Jewell went through something that no one should have to endure. Eastwood doesn't downplay that ordeal, including the fact that Jewell's status as a suspect was widely publicised — even though he was never charged — but the clearing of his name wasn't. And yet, when it comes to portraying the FBI and media, Eastwood does exactly what they both did to his protagonist. Law enforcement and the press are treated so simplistically in Richard Jewell, especially Scruggs, that Eastwood slants the film in one direction and doesn't care to look elsewhere. You could read the filmmaker's version of Scruggs as another of his celebrated working-class characters doing whatever it takes to get by. Wilde's brash, committed portrayal of the now-deceased journalist certainly aims for that interpretation. But there's just not enough depth, balance and empathy on Eastwood's part to support it.

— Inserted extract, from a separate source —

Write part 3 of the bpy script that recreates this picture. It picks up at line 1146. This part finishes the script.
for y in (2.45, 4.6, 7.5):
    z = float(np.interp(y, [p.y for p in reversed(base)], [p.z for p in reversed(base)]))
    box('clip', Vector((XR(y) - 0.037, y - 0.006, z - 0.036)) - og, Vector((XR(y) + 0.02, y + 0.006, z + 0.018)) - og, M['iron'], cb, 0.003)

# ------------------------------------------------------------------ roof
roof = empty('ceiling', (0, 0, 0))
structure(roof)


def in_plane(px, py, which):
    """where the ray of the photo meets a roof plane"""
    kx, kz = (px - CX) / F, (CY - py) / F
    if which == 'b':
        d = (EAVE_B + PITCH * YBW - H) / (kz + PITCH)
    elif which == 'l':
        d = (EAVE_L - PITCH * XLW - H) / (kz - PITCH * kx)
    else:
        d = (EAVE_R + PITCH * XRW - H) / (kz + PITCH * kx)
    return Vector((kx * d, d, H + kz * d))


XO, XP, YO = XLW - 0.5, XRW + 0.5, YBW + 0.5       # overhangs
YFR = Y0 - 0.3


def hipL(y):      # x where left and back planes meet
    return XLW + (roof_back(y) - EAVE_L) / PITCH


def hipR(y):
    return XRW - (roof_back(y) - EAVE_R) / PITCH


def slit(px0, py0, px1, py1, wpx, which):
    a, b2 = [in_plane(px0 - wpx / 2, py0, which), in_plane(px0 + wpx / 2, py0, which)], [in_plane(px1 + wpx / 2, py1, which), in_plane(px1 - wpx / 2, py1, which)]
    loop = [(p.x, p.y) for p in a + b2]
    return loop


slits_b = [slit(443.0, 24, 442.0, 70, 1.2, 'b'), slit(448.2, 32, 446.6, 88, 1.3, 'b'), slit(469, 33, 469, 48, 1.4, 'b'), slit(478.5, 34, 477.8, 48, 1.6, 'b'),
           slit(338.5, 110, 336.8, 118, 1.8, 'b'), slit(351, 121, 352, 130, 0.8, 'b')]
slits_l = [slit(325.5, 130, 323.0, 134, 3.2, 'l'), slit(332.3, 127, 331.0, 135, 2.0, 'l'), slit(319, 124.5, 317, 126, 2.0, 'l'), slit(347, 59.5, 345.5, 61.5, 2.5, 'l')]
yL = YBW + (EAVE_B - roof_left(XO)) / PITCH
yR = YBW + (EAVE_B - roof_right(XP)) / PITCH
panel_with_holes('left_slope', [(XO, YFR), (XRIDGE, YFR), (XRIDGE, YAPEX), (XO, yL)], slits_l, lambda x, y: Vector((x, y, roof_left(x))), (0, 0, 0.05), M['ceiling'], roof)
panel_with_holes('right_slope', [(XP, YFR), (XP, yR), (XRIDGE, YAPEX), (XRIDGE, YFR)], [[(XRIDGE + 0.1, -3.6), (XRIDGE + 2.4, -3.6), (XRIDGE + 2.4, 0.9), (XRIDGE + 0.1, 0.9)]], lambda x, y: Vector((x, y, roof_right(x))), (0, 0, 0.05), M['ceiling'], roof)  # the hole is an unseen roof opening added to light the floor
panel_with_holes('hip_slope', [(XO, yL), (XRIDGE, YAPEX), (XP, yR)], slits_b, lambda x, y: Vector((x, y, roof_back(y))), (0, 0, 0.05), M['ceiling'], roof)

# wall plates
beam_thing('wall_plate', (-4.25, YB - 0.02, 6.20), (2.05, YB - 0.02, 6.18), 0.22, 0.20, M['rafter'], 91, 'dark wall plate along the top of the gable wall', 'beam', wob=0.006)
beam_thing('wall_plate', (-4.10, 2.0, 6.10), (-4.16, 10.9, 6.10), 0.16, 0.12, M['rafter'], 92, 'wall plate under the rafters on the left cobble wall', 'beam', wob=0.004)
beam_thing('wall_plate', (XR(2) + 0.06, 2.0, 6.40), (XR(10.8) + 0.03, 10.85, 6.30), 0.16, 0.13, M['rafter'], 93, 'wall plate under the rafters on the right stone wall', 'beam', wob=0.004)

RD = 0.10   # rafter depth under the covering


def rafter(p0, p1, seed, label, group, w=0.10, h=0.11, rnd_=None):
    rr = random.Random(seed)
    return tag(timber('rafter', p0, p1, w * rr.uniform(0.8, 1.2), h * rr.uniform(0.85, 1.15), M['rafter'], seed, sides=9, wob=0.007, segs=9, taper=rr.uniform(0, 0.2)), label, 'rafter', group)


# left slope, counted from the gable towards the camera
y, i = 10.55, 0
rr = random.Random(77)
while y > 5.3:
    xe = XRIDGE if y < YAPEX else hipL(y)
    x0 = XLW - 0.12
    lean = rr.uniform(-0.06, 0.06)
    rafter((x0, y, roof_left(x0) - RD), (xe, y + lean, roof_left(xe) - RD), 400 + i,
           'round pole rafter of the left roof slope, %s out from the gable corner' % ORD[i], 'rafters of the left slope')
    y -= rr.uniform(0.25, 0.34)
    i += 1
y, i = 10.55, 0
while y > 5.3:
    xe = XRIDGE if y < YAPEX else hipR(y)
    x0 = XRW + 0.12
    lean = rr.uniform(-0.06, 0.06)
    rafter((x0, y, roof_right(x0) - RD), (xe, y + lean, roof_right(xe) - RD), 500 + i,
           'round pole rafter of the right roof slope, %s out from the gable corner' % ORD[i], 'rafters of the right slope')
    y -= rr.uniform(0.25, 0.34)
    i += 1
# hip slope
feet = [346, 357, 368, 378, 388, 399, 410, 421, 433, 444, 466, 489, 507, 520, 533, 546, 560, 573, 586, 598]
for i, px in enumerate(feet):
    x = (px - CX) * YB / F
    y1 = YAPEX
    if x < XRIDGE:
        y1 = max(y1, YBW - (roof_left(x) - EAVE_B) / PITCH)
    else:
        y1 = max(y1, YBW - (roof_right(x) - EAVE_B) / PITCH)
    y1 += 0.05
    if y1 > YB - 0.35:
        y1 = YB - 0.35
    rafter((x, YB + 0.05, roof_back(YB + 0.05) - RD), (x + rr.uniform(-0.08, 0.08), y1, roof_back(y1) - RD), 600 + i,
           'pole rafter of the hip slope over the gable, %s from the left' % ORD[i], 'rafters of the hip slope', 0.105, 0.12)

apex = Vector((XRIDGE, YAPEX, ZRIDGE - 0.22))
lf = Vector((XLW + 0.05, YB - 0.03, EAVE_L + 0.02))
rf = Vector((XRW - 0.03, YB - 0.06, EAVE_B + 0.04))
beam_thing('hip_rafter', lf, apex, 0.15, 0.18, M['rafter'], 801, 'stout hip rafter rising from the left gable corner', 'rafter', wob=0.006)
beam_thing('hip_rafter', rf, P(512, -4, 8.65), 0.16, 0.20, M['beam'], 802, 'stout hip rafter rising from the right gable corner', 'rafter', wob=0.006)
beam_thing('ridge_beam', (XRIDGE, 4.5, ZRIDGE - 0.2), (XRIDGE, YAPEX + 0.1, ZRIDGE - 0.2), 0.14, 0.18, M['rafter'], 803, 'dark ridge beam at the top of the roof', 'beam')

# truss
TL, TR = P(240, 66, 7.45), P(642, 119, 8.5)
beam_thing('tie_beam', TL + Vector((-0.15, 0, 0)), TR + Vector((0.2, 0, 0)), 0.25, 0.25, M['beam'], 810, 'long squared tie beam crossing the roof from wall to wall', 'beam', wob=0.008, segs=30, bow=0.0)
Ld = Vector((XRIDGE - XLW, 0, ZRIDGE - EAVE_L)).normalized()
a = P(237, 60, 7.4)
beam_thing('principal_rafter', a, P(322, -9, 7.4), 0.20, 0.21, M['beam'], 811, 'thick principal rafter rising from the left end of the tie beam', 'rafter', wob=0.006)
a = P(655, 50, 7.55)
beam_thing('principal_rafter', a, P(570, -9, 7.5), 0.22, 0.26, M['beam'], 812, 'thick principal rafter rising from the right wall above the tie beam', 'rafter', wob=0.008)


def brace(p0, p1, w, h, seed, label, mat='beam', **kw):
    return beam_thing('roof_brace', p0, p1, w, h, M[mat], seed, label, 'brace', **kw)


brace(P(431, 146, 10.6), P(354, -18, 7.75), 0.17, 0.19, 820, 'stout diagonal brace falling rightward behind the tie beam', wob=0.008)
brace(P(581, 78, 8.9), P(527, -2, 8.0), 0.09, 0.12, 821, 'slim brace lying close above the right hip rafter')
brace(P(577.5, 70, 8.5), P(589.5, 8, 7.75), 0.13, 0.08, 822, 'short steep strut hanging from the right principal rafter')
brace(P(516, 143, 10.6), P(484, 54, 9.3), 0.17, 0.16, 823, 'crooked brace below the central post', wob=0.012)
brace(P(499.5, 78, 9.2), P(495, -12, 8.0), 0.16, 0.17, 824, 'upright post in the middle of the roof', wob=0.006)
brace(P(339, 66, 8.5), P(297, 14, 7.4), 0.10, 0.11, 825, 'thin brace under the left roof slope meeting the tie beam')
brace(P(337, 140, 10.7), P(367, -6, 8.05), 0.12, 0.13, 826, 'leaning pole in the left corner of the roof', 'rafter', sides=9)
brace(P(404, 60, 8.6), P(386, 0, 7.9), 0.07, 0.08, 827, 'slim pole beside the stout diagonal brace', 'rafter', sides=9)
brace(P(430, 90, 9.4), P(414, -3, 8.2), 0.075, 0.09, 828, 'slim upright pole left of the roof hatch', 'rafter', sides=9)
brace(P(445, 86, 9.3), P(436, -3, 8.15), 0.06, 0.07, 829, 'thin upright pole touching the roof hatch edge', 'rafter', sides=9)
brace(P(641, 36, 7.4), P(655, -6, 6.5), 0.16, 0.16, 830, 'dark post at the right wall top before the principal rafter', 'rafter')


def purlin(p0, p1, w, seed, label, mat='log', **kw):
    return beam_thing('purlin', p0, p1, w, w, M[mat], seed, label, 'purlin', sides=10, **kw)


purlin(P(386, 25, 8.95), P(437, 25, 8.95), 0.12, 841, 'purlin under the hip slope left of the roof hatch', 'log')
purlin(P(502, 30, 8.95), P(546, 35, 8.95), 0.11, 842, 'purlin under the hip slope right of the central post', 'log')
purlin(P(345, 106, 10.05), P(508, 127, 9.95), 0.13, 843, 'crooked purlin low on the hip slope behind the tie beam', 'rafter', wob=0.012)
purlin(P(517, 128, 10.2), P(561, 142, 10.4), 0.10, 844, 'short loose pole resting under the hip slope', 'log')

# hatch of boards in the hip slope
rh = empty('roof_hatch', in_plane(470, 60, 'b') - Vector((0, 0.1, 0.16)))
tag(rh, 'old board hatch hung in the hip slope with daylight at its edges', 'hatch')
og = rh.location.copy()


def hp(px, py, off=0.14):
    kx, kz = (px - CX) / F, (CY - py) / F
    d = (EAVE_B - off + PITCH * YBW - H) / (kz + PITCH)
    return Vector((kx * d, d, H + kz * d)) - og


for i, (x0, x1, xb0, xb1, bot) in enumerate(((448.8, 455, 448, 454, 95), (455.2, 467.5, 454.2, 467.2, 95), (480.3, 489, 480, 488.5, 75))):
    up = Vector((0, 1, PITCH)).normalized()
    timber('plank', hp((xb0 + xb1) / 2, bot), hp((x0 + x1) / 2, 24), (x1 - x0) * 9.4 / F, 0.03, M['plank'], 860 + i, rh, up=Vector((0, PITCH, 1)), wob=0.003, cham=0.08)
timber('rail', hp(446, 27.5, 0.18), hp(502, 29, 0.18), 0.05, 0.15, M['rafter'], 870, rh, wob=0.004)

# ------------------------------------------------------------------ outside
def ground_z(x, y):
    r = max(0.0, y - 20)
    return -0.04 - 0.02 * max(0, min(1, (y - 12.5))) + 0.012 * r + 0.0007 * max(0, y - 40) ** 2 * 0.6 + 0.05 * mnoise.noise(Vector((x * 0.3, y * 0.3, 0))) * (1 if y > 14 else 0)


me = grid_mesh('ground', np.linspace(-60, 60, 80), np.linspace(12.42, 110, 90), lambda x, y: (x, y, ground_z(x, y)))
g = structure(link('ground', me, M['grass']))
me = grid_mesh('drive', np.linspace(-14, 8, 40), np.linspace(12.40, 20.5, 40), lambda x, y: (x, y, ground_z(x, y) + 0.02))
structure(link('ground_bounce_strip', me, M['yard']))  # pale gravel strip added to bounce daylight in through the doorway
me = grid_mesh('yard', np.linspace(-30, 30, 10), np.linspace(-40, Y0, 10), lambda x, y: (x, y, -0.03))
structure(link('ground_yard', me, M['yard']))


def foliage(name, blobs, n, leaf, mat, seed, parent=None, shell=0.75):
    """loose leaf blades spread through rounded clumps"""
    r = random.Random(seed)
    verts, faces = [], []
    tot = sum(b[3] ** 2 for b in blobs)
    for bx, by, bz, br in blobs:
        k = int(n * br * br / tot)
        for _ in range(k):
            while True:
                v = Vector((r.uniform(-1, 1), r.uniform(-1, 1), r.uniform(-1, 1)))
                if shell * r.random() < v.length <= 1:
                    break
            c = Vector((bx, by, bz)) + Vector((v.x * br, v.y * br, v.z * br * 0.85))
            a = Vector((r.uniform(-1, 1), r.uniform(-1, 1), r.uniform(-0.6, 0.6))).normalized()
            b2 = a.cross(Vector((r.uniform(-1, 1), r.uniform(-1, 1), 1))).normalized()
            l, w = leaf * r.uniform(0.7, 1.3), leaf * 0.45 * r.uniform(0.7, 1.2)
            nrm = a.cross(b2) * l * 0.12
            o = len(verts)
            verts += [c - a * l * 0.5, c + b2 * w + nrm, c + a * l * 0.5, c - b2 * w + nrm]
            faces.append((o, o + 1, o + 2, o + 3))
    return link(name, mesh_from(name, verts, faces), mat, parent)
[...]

Scruggs is a clear villain here — so much so that Eric Rudolph, the actual perpetrator of the attack, barely rates a mention.

If Richard Jewell proved bombastic across the board, then its treatment of Scruggs mightn't stand out as much as it does. But Eastwood takes great care to show the complexity of Jewell's situation, laying out the details in a manner befitting any weighty police procedural or 'wrong man' thriller. His staging of the bombing is as tense, gripping and superbly crafted as anything in his 38 films behind the lens — and he smartly anchors the movie around Hauser's multifaceted performance as a man teeming with contrasts. What lingers, though, is the glaring contradiction at the heart of the feature. Richard Jewell advocates against one-note judgements while flaunting its own. It champions the truth about someone unfairly pilloried by the media, yet spins its own questionable story about a real-life figure. Yes, this is a film about a hero, but it didn't need to be a movie about a cartoonish villain as well.